4. Buddhism was also outlawed and persecuted to the fullest extent of the Soviet law. Buddhism was practiced by a few different non-Russian ethnic groups in central Asia, and these small ethnic groups were given more leniency than most, but Buddhism came to be viewed by the Soviet intelligentsia as extremely dangerous, due to the fact that many left-leaning scholars abandoned socialism for Buddhist principles. The work of Andrei Znamenski, a historian of religion and ideology at the University of Memphis, is particularly useful for finding out why this happened.

3. The number of Orthodox churches oscillated with the amount of repression applied by the Soviet state. Unsurprisingly, the number of churches rose and fell according to how hard the Soviet state squeezed its iron fist. From 1917-41, the number of Russian Orthodox Churches fell from 30,000 to 500, a horrifying decline when you consider how the Soviets seized property and persecuted the religious. By the 1960s, when Nikita Khrushchev was in power, 22,000 Orthodox churches were in operation, but a new wave of repression (a response to greater church attendance, which was sparked by Moscow’s de-Stalinization efforts) under Khrushchev and Brezhnev pushed the number of operable churches back down to 7,000 by 1982.

2. Soviet elites wanted to replace nationality with Soviet citizenship, and nationality was closely identified with religion. This led to a number of problems, many of them bloody, for non-Russian groups in the USSR. While Catholics in the Baltic states, Muslim Uzbeks, Crimeans, Azerbaijanis, and Chechens, Jews, and Georgian Orthodox Christians fared badly, thanks to vibrant, underground national liberation movements, the worst of Soviet repression was directed toward Ukrainians of all stripes. Ukraine had large populations of Jews, Catholics, Seventh-Day Adventists, Jehovah’s Witnesses, and Baptists all of whom suffered immensely under socialist rule, but by far the worst treatment was saved for the Ukrainian Autocephalous Orthodox Church (UAOC).

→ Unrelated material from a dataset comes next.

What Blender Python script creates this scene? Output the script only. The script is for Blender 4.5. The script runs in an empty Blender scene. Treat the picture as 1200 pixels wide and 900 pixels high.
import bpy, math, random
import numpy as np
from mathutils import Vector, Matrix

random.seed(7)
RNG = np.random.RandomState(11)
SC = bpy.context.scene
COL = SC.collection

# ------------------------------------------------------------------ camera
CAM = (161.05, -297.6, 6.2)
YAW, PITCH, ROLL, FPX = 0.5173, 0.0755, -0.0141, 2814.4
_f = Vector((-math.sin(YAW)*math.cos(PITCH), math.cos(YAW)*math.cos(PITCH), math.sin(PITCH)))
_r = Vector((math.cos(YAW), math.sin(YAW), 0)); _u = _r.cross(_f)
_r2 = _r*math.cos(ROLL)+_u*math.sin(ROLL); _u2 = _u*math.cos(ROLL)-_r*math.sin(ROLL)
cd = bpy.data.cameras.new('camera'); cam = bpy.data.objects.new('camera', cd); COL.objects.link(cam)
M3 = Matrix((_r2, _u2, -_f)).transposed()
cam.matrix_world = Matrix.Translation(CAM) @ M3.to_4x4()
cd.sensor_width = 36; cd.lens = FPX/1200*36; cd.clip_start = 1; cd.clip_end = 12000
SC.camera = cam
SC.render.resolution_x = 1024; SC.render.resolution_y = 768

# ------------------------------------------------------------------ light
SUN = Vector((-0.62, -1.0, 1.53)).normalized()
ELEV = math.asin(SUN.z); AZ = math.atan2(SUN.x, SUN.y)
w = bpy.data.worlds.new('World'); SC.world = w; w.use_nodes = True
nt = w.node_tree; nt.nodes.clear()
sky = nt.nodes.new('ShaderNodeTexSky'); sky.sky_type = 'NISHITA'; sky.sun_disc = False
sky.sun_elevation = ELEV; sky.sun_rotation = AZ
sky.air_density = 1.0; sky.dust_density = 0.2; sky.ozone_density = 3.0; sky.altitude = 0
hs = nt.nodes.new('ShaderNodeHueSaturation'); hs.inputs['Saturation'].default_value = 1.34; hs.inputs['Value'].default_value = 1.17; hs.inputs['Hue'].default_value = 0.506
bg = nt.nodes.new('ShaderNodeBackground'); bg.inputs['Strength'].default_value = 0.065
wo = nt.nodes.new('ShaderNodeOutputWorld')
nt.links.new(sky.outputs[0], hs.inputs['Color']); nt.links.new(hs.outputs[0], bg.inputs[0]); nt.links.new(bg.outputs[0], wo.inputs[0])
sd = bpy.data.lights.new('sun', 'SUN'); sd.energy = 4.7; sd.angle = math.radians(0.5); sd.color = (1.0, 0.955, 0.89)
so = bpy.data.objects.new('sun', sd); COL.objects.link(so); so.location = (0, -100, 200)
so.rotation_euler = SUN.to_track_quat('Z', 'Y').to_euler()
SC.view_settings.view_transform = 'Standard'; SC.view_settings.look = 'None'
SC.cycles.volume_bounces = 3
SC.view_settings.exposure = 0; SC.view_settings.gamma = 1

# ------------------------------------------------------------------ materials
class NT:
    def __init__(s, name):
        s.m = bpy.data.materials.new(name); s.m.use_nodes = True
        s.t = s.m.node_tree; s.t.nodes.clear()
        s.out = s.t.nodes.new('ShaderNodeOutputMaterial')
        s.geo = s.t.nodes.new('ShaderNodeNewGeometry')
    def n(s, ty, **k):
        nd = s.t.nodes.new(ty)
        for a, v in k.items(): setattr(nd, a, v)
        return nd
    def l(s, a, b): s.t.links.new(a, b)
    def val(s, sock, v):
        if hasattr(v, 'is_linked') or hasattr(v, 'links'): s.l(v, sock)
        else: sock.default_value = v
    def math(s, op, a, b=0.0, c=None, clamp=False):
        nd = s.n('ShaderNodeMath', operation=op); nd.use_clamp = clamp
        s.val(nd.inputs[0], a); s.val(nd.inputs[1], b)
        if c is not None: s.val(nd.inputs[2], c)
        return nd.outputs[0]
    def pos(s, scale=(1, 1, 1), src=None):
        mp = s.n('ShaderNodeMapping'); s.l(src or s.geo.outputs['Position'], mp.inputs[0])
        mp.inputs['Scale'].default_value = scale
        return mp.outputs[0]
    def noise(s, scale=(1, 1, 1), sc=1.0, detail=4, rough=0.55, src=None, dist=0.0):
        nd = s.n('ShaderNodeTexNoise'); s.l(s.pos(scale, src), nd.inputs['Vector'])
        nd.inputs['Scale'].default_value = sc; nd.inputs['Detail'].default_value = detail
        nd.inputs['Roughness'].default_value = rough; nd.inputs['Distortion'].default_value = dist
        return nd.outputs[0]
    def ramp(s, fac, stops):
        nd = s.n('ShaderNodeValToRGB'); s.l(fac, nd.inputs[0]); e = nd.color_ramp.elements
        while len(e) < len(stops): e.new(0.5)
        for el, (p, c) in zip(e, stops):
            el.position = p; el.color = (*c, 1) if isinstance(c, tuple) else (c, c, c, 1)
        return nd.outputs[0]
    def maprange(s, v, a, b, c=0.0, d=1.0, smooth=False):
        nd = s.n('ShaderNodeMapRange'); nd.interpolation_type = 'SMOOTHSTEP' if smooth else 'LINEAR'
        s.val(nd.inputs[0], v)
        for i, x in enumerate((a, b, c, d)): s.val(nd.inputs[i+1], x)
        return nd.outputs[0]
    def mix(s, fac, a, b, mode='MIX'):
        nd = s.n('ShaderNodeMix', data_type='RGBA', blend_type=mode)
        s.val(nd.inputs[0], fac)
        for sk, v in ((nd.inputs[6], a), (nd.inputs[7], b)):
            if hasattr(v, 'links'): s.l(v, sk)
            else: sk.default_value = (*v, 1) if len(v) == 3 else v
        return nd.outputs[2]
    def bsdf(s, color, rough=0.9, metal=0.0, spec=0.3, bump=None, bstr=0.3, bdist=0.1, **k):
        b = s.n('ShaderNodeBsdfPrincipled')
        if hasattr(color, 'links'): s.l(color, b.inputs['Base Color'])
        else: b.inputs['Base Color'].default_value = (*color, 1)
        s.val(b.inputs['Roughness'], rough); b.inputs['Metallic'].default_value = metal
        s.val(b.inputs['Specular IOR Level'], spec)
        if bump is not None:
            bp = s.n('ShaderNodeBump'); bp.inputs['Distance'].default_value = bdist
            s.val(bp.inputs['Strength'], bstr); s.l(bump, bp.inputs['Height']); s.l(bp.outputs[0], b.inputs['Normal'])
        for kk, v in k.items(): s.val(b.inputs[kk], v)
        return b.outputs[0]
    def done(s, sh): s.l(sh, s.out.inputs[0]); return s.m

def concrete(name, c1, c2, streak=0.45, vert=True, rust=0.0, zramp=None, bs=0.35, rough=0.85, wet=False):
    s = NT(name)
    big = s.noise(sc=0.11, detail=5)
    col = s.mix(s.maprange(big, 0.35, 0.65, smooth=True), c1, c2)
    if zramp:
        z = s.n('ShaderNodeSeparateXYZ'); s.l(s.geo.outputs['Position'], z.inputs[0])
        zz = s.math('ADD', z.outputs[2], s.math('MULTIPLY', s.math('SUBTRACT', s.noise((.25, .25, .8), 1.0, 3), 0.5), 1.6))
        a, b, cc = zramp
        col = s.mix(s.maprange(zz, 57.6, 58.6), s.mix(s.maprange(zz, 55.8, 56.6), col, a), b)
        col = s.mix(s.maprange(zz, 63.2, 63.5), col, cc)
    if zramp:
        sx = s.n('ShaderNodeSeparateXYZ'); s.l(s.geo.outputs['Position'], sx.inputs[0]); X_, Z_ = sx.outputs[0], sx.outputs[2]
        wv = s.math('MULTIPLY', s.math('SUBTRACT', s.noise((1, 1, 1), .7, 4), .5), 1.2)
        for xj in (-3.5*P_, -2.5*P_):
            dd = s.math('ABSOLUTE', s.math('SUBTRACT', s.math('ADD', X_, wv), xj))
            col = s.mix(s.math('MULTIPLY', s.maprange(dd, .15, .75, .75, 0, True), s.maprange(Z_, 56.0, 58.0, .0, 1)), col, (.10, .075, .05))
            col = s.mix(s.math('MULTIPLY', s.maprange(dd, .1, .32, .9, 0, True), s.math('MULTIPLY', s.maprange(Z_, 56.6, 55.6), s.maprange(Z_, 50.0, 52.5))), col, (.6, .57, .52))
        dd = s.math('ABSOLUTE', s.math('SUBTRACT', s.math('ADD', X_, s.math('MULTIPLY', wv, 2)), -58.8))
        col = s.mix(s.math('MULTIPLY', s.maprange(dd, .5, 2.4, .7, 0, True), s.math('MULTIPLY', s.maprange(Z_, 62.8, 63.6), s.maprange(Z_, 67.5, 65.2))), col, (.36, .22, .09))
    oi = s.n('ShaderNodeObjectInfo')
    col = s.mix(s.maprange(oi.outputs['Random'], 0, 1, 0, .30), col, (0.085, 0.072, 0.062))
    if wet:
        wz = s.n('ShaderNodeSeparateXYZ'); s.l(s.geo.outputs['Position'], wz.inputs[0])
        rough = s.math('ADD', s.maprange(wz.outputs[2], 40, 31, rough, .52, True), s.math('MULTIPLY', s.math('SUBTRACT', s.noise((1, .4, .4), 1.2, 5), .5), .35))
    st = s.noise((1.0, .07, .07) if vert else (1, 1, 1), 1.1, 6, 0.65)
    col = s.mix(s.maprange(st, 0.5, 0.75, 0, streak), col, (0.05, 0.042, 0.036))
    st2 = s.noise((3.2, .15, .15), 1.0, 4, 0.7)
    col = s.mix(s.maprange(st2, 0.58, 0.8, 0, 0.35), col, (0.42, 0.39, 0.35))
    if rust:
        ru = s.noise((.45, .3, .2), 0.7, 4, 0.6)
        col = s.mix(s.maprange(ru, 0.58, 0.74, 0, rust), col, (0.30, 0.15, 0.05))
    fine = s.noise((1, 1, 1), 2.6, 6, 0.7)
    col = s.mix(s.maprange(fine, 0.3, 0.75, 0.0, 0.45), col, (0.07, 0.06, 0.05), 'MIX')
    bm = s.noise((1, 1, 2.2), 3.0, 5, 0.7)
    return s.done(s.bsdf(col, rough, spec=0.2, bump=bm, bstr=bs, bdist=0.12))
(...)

1. Ukrainian Autocephalous Orthodox Church was liquidated after World War II, and replaced by the Moscow Patriarchate. The UAOC separated from the Russian Orthodox Church after the Bolsheviks seized power in Moscow, and had many liberties due to its usefulness to the Bolsheviks in combating the power of the Moscow Patriarchate. However, the UAOC was formed when Ukraine was independent and a separatist element within the UAOC began to alienate the Soviets. When the Nazis invaded and occupied Ukraine during World War II, the UAOC embraced the Nazi occupation, which was seen as a far better alternative than Soviet rule. When Stalin’s armies retook Ukraine from Germany, the UAOC’s alliance with Berlin was fresh on the brutal dictator’s mind, and even though Ukraine lay in ruins from the war, what was left of the population suffered retribution until Stalin’s death in 1953.

Further thoughts
History is often a useful guide for finding social trends that end up being poisonous to societies. The Soviet experience shows that freedom of religion is far more important than freedom from religion, and that the latter interpretation of freedom can actually lead to bloodshed and oppression.

There also seems to be a role for religion in making citizens happier than they otherwise would be. Stalin’s lift of the USSR’s ban on religion, in order to boost morale during World War II, is all the more remarkable given that socialist intellectuals continued to repress religious activity after the war. It was almost as if socialist atheism itself was a type of especially dogmatic religion.

Last but not least, while it may seem like American society is fraying, due in large part to a perceived repression of Christian elements, the history of religious repression during the Russian experiment with socialism suggests that nothing could be further from the truth. Cake bakers and WNBA fans alike should take comfort in the fact that theirs is a cultural battle to be settled by property rights and individual freedom rather than violence and repression. For those of us who are but observers of this important cultural fight, awe at the machinery of our fine republic.